Naming opportunities can be especially fraught with peril: Enron Field, the baseball stadium in Houston, was prudently renamed after the eponymous corporation’s ignominious meltdown. The Los Angeles County Museum of Art, on the other hand, has shown no inclination to rename a component of of its 2008
—the BP Grand Entrance (aptly likened in appearance to a gas station by the NY Times‘ architecture critic, Nicolai Ouroussoff).

But the recently opened BP Sea Otter Habitat at the Aquarium of the Pacific, Long Beach, CA, has a dicier problem: The oil spill’s destruction of aquatic habitat runs directly counter to its mission, making its name sound like the punchline of a bad joke. One can easily envision an editorial cartoon featuring an oil-soaked otter in the BP Habitat.

As reported by Mike Boehm and in the LA Times, the aquarium’s president, Jerry Schubel, has stated that there is no interest among his colleagues in deleting BP’s name. The situation was uncomfortable enough, however, to prompt the aquarium to append this statement to the Sea Otter Habitat’s homepage (which bears an image of BP’s corporate logo):

The nonprofit Aquarium of the Pacific is passionate about the environment, and we as an organization are focused on helping to reduce our nation’s thirst for oil. We are very concerned about the disaster in the Gulf. As we have done in past oil spills, we will be sending our experts in wildlife rescue to assist the Association of Zoos & Aquariums in its Gulf efforts and will be hosting a forum in the fall to explore our nation’s dependence on oil.

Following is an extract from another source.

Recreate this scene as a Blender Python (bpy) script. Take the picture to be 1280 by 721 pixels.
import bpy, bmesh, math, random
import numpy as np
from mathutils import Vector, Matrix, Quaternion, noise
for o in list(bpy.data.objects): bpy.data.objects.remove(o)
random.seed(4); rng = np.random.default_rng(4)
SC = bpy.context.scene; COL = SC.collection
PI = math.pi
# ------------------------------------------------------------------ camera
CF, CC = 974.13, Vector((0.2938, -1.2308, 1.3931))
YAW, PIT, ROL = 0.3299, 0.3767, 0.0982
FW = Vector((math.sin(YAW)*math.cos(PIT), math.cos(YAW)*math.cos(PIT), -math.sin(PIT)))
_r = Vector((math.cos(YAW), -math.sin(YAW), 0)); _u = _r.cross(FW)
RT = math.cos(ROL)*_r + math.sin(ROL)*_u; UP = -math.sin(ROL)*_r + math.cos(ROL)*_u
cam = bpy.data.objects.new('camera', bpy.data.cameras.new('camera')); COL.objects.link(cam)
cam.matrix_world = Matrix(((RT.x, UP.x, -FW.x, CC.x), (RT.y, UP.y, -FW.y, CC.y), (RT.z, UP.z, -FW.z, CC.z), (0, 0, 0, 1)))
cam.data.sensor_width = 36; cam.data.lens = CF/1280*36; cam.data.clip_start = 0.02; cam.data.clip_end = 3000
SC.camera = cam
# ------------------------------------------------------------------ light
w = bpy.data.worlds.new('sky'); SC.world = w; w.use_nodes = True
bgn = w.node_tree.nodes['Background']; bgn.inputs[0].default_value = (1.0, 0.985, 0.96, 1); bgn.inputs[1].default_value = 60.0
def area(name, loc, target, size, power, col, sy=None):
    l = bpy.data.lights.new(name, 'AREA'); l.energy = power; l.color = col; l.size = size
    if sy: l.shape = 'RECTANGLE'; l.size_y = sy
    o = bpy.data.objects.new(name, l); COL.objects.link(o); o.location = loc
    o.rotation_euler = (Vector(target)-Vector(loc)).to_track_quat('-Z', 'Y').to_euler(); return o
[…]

Four years ago BP funded the creation of the enhanced otter exhibit, which focuses on sea otter conservation. This funding allowed us to provide important ocean education and conservation information to our members and the public and the space and systems to house additional rescued sea otters. This exhibit will continue to educate millions of people and serve as a home to stranded otters for many years to come.

Going forward, I think it unlikely that art museums will need to confront the dilemma of whether to accept new BP sponsorship. That’s because the company’s shareholders, hit by the freefall in its stock price and the suspension of dividends, are unlikely to stand for such nonessential expenditures. If BP knows what’s best for its tattered reputation, any future philanthropy will target efforts to improve the Gulf Coast’s quality of life, which the oil spill has so grievously harmed.